Mamadou y González retomaron el contacto días después. “Realmente lo estaba pasando mal. No es lo mismo estar en un centro de menores que en el campamento de mayores donde le robaban, pasaba hambre… Al día siguiente lo tenía en mi casa”, recuerda entre risas. Todos sus amigos le dijeron que estaba loca. “Mis padres al principio me preguntaron si estaba segura y al siguiente estaban ya tan felices yendo a la tienda a comprarle unas botas de fútbol”, añade. “Es una responsabilidad muy grande, porque no es que duerma en mi casa, es que yo ejerzo de madre con él también. Pero él está feliz y ha vuelto al instituto”.
Teseida Padrón, de 49 años, y Gilberto Carballo, de 59, también lo hicieron. Dentro y fuera del propio sistema. El matrimonio acogió durante un tiempo a otro chico que llegó en cayuco traumatizado y que no conseguía adaptarse en ningún sitio, ni en Canarias ni en la Península. A sus problemas en un país desconocido se sumaba la presión de su familia en Senegal para que enviase un dinero que no tenía. “Lloraba mucho y se desahogaba con nosotros”, recuerda Padrón. La pareja lo acogió y, tras año y medio en su hogar, el chaval se recuperó, llegó a trabajar como voluntario atendiendo a migrantes como él, a participar en la cabalgata de Reyes, en el carnaval… Ahora está trabajando en una platanera en Tenerife y vuelve a su casa de acogida por Navidad. “Somos su familia”, afirma Carballo.

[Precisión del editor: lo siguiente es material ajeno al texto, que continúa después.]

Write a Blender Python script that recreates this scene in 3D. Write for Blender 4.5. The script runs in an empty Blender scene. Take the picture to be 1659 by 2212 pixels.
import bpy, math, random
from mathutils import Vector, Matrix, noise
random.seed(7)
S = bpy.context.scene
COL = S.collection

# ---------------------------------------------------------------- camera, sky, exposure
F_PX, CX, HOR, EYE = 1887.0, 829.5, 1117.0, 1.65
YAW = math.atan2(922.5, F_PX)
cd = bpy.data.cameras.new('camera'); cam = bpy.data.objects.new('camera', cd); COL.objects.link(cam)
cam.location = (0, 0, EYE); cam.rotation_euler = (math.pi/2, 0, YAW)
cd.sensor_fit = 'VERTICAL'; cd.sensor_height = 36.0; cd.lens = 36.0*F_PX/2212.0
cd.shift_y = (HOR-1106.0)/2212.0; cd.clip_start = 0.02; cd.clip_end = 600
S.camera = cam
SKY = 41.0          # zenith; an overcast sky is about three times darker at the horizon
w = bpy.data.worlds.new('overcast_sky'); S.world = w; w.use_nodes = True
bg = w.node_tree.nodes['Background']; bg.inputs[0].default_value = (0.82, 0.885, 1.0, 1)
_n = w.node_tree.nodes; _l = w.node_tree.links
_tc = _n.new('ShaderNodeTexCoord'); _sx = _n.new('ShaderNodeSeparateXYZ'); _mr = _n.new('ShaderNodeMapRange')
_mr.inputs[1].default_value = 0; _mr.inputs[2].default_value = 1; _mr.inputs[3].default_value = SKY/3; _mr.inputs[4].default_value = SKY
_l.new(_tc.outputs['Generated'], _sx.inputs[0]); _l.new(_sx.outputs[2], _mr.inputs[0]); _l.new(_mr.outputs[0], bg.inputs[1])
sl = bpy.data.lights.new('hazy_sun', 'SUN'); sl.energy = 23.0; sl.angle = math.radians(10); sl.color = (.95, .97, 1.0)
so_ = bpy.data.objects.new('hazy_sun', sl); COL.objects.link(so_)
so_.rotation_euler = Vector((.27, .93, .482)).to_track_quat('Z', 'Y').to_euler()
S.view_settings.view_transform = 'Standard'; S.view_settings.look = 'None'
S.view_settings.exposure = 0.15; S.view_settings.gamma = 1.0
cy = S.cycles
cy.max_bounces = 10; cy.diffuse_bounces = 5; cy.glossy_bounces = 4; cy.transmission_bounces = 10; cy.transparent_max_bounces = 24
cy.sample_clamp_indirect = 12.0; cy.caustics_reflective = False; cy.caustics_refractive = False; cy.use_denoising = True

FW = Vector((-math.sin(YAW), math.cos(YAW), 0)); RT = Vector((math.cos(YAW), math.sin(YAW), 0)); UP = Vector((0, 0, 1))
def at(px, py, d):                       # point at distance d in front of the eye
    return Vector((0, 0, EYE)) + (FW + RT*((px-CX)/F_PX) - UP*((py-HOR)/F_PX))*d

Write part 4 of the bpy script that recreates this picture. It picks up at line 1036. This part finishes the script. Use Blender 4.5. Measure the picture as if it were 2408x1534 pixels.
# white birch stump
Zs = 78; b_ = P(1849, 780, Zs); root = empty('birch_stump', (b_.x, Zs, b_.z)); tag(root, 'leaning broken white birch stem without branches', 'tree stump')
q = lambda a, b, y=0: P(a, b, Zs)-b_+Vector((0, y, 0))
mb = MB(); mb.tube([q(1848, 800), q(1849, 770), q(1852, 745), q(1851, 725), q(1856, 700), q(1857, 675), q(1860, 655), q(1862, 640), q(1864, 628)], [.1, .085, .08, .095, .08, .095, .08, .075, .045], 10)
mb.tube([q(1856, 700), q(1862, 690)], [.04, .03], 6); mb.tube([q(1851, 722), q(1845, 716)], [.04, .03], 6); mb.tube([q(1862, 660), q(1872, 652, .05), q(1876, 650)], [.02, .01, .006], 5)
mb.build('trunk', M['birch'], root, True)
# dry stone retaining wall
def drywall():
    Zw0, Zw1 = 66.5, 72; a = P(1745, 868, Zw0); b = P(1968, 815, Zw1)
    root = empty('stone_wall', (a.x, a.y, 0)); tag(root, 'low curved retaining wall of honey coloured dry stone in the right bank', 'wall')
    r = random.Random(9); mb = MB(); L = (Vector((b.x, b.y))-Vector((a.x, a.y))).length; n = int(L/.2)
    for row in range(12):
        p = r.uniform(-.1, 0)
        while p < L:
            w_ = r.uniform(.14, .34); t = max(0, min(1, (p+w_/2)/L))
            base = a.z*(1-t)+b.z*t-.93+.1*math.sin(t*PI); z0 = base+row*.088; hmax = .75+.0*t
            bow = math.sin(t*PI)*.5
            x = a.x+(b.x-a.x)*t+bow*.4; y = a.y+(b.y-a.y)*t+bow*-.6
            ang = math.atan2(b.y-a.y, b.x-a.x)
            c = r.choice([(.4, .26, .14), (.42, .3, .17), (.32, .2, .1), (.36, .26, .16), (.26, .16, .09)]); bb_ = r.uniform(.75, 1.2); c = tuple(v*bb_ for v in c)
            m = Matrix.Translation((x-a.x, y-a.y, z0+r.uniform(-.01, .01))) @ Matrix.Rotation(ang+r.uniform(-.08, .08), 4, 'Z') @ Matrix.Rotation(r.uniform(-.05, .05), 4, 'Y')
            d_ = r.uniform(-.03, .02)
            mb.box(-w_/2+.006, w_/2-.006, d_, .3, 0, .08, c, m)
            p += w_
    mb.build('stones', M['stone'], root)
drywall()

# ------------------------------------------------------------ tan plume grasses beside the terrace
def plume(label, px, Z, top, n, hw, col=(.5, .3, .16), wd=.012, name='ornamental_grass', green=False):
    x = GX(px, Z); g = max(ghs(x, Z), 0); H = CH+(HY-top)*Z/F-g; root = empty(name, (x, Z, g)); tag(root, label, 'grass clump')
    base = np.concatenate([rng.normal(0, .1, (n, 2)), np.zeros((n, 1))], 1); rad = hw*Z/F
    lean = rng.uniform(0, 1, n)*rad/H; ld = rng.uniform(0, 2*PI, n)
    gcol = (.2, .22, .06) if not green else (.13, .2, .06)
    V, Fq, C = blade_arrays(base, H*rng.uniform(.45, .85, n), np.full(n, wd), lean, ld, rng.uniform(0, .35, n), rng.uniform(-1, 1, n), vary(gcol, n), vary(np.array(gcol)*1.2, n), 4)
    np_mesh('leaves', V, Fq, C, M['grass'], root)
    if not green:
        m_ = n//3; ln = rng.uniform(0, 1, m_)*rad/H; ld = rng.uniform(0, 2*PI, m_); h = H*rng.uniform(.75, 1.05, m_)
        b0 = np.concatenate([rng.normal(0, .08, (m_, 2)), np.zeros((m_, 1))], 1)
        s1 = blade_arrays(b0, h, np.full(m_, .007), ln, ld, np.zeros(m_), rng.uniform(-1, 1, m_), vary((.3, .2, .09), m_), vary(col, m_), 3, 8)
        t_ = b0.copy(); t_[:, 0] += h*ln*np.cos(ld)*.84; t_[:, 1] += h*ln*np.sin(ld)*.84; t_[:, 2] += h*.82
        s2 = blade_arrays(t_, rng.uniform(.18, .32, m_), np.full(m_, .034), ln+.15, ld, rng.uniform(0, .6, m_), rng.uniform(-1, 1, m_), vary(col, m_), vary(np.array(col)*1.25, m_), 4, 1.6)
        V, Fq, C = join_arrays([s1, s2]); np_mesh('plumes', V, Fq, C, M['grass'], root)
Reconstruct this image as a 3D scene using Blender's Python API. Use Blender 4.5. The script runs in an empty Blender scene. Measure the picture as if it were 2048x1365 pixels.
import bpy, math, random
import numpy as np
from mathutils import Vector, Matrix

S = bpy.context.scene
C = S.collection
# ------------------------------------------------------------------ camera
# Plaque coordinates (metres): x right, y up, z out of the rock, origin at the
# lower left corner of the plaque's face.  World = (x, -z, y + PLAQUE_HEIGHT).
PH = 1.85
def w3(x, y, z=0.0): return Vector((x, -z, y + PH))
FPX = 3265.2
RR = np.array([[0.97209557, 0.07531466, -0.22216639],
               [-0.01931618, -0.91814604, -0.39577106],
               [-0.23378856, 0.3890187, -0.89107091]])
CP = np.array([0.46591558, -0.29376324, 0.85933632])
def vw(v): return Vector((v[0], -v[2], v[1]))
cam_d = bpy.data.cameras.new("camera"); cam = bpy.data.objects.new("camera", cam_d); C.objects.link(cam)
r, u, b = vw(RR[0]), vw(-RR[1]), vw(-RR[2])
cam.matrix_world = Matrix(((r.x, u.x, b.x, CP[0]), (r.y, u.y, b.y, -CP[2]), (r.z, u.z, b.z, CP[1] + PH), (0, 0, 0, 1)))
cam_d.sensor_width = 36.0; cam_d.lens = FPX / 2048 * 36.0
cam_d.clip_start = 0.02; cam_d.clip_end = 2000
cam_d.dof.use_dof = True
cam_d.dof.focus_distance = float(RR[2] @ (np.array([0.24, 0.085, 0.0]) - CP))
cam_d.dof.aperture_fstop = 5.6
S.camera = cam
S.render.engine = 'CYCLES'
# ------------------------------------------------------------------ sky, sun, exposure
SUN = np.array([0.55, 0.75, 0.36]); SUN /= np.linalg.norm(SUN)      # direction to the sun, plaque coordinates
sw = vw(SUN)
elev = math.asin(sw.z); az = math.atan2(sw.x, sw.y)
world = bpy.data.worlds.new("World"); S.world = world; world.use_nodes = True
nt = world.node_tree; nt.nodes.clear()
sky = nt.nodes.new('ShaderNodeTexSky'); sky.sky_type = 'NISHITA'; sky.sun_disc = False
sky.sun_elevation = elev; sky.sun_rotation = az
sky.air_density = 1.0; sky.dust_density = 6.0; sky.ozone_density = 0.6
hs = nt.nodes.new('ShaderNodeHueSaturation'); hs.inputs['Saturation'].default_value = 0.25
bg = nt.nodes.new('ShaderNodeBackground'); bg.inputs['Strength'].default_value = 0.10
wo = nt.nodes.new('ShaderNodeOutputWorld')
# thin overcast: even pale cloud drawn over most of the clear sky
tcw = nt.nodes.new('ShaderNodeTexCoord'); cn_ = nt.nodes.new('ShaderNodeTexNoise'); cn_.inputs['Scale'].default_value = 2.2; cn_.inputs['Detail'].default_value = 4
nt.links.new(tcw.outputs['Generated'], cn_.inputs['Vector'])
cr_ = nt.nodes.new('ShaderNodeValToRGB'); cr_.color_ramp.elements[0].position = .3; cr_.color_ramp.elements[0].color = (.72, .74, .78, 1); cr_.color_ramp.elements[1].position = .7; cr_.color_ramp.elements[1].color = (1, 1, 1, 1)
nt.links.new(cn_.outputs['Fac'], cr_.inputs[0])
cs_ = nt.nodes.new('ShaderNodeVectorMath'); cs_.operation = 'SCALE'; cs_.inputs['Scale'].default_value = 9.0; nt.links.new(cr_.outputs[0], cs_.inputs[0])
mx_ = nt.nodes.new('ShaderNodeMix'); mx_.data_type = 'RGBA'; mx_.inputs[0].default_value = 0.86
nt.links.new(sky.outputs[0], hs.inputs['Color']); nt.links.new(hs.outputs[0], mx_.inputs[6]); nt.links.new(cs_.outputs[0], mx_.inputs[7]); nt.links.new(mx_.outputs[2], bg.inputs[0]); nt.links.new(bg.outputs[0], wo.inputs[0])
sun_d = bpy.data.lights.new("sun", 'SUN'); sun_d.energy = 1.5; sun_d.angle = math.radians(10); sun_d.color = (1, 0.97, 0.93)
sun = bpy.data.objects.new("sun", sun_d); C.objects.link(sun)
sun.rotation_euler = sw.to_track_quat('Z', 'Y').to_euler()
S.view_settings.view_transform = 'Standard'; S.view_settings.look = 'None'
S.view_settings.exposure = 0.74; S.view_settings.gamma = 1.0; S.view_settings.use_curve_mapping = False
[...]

Ojalá todos los niños estuviesen en una familia y no en un centro
TESEIDA PADRÓN
Por su casa han pasado una decena de niños canarios en acogida, pero desde diciembre ejercen de padres de dos hermanos senegaleses de 9 y 12 años que llegaron en cayuco a Tenerife, también en agosto. No es fácil, porque saben que un día tendrán que irse, pero Padrón tiene claro su papel. “Ojalá todos los niños estuviesen en una familia y no en un centro”, mantiene. “Hay quien va a todas la procesiones, a todas las misas… Nosotros hacemos esto”.
EMERGENCIA IMAGINARIA
Es casualidad que la acogida que asume ahora el matrimonio sea la de dos niños extranjeros, pero parece un guiño del destino ante la dedicación que ambos han volcado ante la emergencia humanitaria que vive su isla desde hace meses. Las llegadas en cayuco han atravesado su vida. Los dos son voluntarios de Protección Civil, el organismo que en El Hierro se ha dejado la piel para atender a los migrantes recién llegados. Han perdido noches de sueño, sacrificado vacaciones, puesto dinero de su bolsillo para cubrir las necesidades básicas de los que llegan… Su hija mayor, Indira, también es voluntaria.
Carballo anda muy decepcionado últimamente con la reacción de una parte de los vecinos de la isla. Le dicen cosas como que habiendo herreños necesitando ayuda, ellos están dando de comer a negros, y que les pagan además por ello. Carballo se cabrea: “Aquí en El Hierro no hay nadie que pase hambre, tienen techo, tienen ayudas… Es como cuando nos dicen [despectivamente] que metamos a los inmigrantes en nuestra casa: pues ya lo hacemos. Y a otros 10 canarios. Llevamos años haciéndolo”.